Reporter: Arthur Gideon | Editor: Test Test
JAKARTA. Bank Indonesia (BI) merasa perlu kehadiran investor asing di Bank Perkreditan Rakyat (BPR). Tujuannya agar BPR bisa menikmati kucuran dana dari luar negeri untuk mengembangkan bisnis mereka baik untuk memperkuat modal atau pendanaan kredit.
Tapi BI kerepotan dengan rencana ini, lantaran pemerintah secara tegas telah menyebutkan bahwa BPR adalah masuk daftar negatif investasi bagi investor asing. Artinya 100% pemilik BPR harus warga negara Indonesia sehingga haram bagi asing untuk bisnis BPR.
Karena itu BI ingin menyiasati aturan ini agar dana dari luar dapat masuk ke BPR tapi tidak melanggar aturan yang ada. Direktur Direktorat Kredit BPR dan UMKM Bank Indonesia Ratna E. Amiaty mengatakan, "Kami sedang membuat semacam bankers of bank yang kami sebut sebagai Apex bank," tuturnya Ratna saat diskusi mengenai BPR dan Usaha Mikro, Jumat (8/8).
Apex bank ini akan menjadi semacam sentral bank dari BPR di daerah tertentu. Nah nanti Apex ini yang bisa mendapat pendanaan dari asing yang kemudian dapat menyalurkan ke BPR-BPR anggotanya. Apex ini bisa bank umum atau salah satu dari bank tersebut. "Saat ini sudah ada beberapa proyek percontohan di Sumatera Barat, Jawa Barat, Jawa Tengah, Jogjakarta dan Bali," tambah Ratna.
Keuntungan dari Apex ini adalah bisa membuat bunga kredit di BPR lebih kecil dari saat ini. Selama ini BPR mendapat kucuran dana kebanyakan dari program linkage dengan bank umum. Tapi bunga dari linkage ini cukup tinggi.
Jika BPR bisa mendapat dana langsung dari asing, sudah pasti bunganya akan lebih murah sehingga bunga kepada nasabah pun bisa lebih kecil. Dengan begitu penyaluran kredit dari BPR lebih lebih tinggi.
Bank Indonesia memang kerepotan saat harus mengurusi BPR yang jumlahnya mencapai 1.790 unit pada akhir Juni 2008. Karena itu BI terus mendorong agar BPR mau merger dengan bank lain agar permodalan mereka lebih kuat dan pangsa pasar lebih luas lagi.
BI mencatat pada Mei 2008 hingga Juni 2008 jumlah BPR telah berkurang sebanyak 21 unit.
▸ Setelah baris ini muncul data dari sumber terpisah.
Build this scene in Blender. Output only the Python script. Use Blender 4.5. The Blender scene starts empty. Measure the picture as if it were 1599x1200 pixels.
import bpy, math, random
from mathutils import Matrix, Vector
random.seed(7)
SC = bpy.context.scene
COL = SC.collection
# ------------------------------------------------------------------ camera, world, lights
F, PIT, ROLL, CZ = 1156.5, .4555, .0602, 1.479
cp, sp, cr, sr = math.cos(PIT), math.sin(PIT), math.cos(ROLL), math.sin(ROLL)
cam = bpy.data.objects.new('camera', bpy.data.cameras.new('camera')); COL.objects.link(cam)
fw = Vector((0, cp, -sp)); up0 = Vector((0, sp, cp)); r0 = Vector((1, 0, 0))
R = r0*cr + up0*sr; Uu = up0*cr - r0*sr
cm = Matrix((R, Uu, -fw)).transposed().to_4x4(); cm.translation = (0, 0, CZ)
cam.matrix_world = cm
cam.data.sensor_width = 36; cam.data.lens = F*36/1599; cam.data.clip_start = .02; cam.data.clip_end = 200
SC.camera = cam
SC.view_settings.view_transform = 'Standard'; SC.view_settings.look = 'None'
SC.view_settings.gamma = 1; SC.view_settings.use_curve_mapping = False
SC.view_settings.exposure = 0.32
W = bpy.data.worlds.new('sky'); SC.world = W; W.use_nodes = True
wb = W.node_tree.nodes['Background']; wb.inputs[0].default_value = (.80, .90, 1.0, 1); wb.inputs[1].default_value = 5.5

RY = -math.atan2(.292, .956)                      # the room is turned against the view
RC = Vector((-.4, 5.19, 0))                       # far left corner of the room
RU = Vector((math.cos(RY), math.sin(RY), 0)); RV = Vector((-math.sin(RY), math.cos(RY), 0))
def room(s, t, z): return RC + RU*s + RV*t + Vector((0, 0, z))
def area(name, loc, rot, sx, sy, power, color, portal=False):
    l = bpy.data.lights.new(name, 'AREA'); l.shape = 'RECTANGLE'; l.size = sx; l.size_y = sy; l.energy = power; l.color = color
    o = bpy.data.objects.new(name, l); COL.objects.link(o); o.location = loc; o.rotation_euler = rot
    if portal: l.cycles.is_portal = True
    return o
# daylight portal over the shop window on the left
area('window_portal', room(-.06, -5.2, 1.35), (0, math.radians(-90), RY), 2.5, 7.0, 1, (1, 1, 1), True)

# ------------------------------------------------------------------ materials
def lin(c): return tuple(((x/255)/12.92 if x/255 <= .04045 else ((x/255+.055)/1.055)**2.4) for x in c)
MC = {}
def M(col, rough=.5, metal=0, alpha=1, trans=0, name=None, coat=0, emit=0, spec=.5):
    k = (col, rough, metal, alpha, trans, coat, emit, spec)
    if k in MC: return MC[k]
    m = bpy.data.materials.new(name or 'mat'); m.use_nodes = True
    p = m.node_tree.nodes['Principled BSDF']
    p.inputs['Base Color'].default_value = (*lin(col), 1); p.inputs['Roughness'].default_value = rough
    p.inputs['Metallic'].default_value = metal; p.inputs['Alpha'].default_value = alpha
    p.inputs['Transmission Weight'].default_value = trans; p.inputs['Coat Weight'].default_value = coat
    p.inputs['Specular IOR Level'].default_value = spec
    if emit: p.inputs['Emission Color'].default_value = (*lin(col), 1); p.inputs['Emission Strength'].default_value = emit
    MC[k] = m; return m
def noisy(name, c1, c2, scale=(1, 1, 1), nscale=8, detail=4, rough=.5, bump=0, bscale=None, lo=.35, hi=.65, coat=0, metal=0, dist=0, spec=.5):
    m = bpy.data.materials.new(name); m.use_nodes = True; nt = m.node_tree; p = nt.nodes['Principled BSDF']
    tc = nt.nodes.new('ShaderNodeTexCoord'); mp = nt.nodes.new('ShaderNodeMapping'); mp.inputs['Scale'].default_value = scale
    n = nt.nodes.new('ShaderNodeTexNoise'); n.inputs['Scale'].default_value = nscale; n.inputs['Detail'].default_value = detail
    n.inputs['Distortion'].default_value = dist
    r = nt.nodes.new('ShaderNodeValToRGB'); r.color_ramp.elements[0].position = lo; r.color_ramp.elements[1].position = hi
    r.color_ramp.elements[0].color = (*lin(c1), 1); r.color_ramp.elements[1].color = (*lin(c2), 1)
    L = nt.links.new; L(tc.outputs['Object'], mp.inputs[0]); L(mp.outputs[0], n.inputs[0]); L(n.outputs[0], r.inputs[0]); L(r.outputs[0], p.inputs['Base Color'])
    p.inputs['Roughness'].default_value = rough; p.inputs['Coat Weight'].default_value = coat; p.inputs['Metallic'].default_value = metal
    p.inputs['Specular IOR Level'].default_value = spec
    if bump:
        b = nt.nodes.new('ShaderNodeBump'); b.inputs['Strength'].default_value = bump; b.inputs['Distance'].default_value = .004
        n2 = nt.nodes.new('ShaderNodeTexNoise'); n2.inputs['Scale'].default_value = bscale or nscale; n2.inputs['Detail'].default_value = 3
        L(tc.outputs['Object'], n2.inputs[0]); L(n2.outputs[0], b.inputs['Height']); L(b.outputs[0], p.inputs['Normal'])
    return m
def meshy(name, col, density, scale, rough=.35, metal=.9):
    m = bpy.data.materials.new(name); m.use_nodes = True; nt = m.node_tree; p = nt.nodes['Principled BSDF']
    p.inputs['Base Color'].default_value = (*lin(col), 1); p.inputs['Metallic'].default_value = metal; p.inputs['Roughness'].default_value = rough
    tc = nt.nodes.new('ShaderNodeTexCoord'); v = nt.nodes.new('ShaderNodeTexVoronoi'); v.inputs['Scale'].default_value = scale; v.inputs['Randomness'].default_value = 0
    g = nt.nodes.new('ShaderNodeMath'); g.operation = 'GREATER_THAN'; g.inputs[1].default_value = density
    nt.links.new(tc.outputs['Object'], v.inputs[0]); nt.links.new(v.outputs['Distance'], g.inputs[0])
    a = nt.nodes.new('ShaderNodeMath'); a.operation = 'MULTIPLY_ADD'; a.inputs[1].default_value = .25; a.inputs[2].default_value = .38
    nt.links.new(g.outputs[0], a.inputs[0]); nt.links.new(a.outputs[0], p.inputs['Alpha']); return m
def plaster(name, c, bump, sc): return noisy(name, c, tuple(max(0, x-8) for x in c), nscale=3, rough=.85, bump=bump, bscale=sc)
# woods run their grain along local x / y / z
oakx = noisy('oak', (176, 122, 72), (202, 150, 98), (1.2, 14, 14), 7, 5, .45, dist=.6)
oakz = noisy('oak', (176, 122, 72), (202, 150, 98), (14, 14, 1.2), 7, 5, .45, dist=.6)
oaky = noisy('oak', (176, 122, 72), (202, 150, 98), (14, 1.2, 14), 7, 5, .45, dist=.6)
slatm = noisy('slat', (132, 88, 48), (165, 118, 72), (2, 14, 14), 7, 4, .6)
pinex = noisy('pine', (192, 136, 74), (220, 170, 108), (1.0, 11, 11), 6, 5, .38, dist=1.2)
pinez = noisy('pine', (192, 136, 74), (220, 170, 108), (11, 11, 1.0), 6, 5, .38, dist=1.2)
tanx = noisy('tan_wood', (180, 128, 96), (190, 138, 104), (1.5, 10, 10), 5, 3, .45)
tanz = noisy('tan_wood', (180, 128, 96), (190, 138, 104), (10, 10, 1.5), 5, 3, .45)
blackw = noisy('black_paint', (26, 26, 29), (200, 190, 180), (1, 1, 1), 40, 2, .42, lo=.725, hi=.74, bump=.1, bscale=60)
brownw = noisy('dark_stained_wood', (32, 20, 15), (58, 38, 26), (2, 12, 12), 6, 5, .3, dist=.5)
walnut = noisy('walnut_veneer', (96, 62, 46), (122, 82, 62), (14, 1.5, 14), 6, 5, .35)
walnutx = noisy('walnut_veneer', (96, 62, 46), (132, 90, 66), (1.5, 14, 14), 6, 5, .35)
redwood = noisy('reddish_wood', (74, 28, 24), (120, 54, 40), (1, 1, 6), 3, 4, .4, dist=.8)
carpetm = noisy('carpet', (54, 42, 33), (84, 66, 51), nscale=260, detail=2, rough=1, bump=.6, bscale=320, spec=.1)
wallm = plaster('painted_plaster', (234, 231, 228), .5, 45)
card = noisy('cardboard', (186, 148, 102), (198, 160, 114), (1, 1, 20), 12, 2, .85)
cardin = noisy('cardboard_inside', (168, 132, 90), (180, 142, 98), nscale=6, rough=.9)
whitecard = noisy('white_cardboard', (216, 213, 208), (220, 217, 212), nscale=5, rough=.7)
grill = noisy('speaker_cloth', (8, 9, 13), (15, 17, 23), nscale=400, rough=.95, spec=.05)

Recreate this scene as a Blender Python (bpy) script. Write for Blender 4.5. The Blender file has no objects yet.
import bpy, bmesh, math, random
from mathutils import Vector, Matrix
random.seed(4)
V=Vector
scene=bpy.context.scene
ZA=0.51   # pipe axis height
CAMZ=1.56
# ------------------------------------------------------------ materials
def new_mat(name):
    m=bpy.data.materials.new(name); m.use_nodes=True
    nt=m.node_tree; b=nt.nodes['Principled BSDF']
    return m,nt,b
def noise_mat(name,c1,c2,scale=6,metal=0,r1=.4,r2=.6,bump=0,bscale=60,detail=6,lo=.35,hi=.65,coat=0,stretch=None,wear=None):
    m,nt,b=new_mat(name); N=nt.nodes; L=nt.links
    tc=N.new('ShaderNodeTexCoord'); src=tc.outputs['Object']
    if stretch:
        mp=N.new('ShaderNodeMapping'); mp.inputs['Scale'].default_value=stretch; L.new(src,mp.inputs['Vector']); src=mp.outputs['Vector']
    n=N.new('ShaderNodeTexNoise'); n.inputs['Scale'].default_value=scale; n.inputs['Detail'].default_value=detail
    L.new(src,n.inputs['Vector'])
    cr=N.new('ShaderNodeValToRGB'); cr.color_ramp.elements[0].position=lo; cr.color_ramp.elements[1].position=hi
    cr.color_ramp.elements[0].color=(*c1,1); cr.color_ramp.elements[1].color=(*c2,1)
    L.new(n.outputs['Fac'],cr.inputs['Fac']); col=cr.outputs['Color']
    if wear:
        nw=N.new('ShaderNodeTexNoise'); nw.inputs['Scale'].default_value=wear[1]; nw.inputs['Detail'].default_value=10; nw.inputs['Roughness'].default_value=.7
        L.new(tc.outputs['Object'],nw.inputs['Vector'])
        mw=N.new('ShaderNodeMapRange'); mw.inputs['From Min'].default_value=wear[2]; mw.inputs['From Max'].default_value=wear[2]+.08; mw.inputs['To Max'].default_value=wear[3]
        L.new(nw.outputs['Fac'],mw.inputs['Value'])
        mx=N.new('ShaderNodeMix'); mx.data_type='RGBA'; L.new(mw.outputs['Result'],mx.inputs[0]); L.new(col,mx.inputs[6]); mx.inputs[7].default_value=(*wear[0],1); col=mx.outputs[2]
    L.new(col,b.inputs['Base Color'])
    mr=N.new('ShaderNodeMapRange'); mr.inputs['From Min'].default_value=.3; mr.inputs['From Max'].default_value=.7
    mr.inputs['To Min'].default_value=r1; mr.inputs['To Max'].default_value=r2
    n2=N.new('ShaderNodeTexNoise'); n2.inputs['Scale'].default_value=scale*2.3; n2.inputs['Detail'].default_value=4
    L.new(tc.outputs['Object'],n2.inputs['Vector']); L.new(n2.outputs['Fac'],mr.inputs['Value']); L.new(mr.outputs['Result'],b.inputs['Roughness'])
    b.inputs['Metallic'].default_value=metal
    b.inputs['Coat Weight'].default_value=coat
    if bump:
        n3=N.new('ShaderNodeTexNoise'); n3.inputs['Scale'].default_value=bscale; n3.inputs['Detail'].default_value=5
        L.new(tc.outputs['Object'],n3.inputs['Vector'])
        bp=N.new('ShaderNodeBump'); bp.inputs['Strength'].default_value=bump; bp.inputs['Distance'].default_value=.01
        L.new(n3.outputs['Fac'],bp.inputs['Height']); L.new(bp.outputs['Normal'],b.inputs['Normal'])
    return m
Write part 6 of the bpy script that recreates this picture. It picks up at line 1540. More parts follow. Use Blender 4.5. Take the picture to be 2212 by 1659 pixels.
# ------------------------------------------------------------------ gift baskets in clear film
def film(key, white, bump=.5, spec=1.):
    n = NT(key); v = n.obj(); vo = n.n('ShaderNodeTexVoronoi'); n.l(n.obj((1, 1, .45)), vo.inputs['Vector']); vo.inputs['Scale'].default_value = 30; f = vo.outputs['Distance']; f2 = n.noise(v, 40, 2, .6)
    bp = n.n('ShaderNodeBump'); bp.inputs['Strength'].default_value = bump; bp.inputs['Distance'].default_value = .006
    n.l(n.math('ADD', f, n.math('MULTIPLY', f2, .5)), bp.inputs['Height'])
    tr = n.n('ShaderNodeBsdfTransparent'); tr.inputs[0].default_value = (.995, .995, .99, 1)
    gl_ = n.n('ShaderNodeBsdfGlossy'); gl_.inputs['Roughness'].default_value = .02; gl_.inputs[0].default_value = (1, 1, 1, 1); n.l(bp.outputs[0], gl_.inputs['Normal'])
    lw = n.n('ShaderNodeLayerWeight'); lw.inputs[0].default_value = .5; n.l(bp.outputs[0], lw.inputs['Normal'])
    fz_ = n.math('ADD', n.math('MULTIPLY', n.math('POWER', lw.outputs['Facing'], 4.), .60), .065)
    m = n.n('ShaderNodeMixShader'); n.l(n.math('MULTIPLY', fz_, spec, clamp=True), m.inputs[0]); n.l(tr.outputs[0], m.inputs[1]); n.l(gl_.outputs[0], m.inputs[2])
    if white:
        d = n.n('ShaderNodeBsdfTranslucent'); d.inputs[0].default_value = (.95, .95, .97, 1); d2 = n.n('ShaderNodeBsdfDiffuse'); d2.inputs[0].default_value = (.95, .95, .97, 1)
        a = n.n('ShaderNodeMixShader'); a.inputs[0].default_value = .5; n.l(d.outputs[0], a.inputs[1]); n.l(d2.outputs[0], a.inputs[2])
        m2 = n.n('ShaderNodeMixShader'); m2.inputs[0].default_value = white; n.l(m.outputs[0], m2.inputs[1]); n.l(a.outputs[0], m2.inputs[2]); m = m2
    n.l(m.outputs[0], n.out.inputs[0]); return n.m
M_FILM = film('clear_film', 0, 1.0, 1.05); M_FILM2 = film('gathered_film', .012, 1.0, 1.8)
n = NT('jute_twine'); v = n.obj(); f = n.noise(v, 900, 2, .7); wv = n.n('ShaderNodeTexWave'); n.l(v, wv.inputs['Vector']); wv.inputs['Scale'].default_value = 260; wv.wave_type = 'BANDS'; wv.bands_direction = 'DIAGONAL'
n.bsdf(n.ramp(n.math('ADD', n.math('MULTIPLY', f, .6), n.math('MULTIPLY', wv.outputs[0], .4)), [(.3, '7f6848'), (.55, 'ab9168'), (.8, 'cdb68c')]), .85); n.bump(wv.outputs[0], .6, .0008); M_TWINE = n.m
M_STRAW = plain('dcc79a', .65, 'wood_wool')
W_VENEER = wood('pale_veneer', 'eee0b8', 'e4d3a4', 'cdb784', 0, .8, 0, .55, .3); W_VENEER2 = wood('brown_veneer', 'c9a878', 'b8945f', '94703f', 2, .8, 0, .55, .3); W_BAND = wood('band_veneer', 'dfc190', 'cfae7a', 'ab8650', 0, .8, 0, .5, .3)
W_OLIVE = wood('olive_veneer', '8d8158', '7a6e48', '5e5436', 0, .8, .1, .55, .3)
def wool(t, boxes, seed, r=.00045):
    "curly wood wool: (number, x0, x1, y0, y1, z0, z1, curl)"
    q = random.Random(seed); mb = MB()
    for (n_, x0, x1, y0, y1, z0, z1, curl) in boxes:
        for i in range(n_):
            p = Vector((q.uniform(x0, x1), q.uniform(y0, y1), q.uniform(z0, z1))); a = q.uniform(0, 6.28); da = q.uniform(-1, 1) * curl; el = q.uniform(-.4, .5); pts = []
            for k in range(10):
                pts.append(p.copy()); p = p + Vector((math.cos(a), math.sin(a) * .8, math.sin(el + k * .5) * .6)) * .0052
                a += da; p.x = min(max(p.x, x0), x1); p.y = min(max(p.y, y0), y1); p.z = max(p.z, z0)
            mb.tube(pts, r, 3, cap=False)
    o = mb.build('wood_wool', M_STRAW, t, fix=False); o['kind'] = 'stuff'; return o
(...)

Penyebabnya adalah sebagian besar melakukan merger dan sebagian lain gulung tikar. Kepala Biro Pengembangan BPR dan UMKM BI Khairul Anwar mengakui, BPR telah memberikan jawaban atas dorongan BI supaya mereka melakukan merger. Tapi sayangnya Khairul enggan membagi data BPR di mana saja yang melakukan merger atau terpaksa gulung tikar karena kalah bersaing.
Tapi beberapa BPR yang merger itu antara lain yang pemiliknya sama, misalnya sama-sama milik pemerintah daerah atau sama-sama beroperasi di satu daerah. Berdasarkan catatan BI di tiap kabupaten biasanya terdapat rata-rata 10 BPR.
Kondisi ini tentu saja membuat operasi bank menjadi tidak efisien. Bahkan bukan tidak mungkin, mereka mulai bersaing sendiri, padahal saat ini banyak bank besar sudah turun ke daerah untuk merebut pangsa pasar BPR. Karena itu BI mengusulkan kepada Pemda agar mendorong BPR tersebut mau menggabungkan diri. "Ternyata Pemda pun menganggap hal tersebut lebih baik. Dan penggabungan BPR tersebut ternyata mempunyai efek yang cukup bagus di daerah sehingga BPR bisa satu komando," tandas Khairul.